Q6. Where is there low uptake of venture capital financing in Tanzania?

SA: From our perspective, it is more on the demand side. I do not see as many issues on the supply side because there is about USD 1.4bn-worth of dry powder ‘marketable securities’ from VC sitting in the region waiting for potential projects. Most local companies are family-owned and others are not ready for VC dilution, while others do not understand how VC works in the first place.

Q7. What are legal and regulatory issues that need to be addressed to unlock the VC potential in Tanzania?

SA: Our main focus on the legal and regulatory framework is twofold, firstly it is to advocate for changes in the company registration law to allow for limited partnership structure, necessary for setting up a VC fund locally, as all VC/PE firms except for those operating in Tanzania are off-domiciled. Secondly, we also want pension funds be allowed to invest in venture capital as asset class.
Q8. How do you work with local pension funds, and what are the barriers to mobilizing local savings/resources for venture capital projects in Tanzania?

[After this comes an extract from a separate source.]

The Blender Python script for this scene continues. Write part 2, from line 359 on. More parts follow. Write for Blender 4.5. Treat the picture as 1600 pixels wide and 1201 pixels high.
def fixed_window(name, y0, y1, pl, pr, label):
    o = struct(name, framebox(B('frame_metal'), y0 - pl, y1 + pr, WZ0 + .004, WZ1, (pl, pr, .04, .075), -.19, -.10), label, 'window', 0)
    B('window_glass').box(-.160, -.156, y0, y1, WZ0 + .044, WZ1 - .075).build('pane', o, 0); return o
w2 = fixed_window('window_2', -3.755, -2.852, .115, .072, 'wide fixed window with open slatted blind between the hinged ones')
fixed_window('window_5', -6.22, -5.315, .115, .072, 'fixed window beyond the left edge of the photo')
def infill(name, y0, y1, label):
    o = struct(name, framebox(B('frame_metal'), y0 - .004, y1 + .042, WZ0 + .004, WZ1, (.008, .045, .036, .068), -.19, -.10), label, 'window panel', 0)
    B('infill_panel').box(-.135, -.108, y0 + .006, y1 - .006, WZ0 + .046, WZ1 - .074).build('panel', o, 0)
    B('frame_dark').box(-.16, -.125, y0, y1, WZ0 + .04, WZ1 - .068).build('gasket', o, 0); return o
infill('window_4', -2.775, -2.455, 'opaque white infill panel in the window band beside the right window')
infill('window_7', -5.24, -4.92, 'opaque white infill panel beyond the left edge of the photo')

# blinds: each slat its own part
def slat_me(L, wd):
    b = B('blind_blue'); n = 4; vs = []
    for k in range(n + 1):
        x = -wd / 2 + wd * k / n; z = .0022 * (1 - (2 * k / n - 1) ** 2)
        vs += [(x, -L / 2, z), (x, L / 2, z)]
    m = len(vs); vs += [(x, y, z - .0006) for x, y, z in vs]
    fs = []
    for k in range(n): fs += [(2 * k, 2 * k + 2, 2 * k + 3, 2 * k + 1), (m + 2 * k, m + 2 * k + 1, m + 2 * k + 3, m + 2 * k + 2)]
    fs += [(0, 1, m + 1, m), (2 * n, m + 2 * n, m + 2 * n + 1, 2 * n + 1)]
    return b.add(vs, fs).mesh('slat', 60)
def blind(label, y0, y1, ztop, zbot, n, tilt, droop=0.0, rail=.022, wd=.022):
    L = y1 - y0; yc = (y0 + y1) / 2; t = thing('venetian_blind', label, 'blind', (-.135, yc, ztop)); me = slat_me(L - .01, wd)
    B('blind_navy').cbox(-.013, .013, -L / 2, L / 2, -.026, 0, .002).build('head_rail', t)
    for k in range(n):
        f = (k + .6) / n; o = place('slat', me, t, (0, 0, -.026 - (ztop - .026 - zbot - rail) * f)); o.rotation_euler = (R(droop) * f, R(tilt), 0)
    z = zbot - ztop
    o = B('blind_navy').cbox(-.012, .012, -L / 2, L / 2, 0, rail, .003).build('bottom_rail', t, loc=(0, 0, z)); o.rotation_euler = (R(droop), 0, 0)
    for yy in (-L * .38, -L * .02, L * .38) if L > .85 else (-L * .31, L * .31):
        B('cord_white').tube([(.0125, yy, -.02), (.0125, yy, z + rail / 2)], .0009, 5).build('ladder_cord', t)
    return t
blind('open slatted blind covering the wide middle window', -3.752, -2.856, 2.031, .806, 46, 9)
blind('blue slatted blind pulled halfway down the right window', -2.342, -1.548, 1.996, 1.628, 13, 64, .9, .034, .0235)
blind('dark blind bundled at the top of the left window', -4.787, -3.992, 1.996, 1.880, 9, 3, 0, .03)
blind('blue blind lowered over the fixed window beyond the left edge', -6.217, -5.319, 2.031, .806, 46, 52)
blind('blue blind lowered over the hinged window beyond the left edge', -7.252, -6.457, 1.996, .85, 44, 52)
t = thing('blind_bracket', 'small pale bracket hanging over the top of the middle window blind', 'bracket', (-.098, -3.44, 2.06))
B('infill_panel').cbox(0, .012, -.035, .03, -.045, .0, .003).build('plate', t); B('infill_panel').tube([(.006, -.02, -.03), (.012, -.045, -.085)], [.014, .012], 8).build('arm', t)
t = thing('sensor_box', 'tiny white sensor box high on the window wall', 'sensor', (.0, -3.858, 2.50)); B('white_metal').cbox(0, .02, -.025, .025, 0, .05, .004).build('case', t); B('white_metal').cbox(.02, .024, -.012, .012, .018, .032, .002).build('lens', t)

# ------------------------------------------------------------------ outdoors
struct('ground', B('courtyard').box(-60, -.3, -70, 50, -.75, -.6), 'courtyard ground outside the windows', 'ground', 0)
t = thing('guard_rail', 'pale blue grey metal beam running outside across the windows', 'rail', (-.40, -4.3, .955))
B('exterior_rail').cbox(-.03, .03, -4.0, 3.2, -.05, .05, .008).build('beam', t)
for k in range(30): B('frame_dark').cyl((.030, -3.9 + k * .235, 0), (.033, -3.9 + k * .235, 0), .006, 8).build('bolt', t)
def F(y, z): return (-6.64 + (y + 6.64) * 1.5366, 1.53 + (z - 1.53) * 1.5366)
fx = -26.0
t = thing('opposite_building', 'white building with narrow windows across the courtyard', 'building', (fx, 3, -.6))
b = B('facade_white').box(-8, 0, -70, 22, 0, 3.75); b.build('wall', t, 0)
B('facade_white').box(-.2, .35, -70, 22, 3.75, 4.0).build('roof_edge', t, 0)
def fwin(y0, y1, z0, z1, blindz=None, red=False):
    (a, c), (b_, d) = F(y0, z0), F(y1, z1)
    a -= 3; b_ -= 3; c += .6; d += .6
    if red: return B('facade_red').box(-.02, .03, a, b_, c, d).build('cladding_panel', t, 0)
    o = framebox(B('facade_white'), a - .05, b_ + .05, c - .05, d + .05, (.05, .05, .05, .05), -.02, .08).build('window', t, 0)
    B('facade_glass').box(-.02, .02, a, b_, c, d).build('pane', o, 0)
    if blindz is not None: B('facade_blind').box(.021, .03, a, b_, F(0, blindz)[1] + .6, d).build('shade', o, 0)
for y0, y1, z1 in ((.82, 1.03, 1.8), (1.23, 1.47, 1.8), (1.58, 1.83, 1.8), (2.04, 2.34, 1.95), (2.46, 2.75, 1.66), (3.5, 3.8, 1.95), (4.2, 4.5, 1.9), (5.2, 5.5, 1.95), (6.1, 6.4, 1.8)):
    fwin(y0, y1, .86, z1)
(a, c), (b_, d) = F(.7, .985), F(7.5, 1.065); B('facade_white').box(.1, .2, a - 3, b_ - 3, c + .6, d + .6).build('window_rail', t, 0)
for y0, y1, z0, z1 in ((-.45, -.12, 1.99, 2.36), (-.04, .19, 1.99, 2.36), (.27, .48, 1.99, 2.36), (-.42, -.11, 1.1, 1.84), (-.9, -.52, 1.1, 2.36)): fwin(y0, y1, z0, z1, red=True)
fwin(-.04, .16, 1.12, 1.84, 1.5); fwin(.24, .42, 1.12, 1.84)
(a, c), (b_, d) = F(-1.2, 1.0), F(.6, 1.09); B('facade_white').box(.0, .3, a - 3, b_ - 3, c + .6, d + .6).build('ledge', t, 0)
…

SA: Currently the investment regulations allow pension funds to invest in unlisted equity through ordinary and preference shares, this would allow for pension funds to invest in PE asset class, but the same regulations in section 18 categorically prohibit investment in venture capital as asset class. This is an area, once resolved, we can work closely with pension funds as potential institutional investors in supporting local VC funds.

Q9. How has the VC regulation evolved over time in Tanzania?

SA: There has not been any systematic or rather; documented efforts in advocating for the introduction of regulations for VC, which currently do not exist.

Q10. What is your experience in financing and venture capital in the east African region?

SA: The venture capital network is an initiative of SSC Consulting, a consulting firm that has been operating for 7 years now, having raised more than USD 400m capital across different sectors.

Salum Awadh is is a strategy and financial consultant based in Tanzania, covering the East African region, with about seven (7) years of experience in providing advisory services in the areas of business development, management, finance, investment, transaction advises, private equity and venture capital, deal structuring, project management, risk management, socio-economic development, research and training. He has served a diverse of clients from the government institutions, corporate, international investors, SMEs and not-for-profit institutions in a variety of sectors in Tanzania. Salum also works as a transaction advisor helping Tanzanian companies to raise both equity and debt from regional and global private equity and venture capital firms, advises on divestments, deal structuring, and M&A. He holds an MBA from the University of Dar es Salaam, certification in Chartered International Investment Analyst, and he is also UNCTAD-certified as a trainer in entrepreneurship.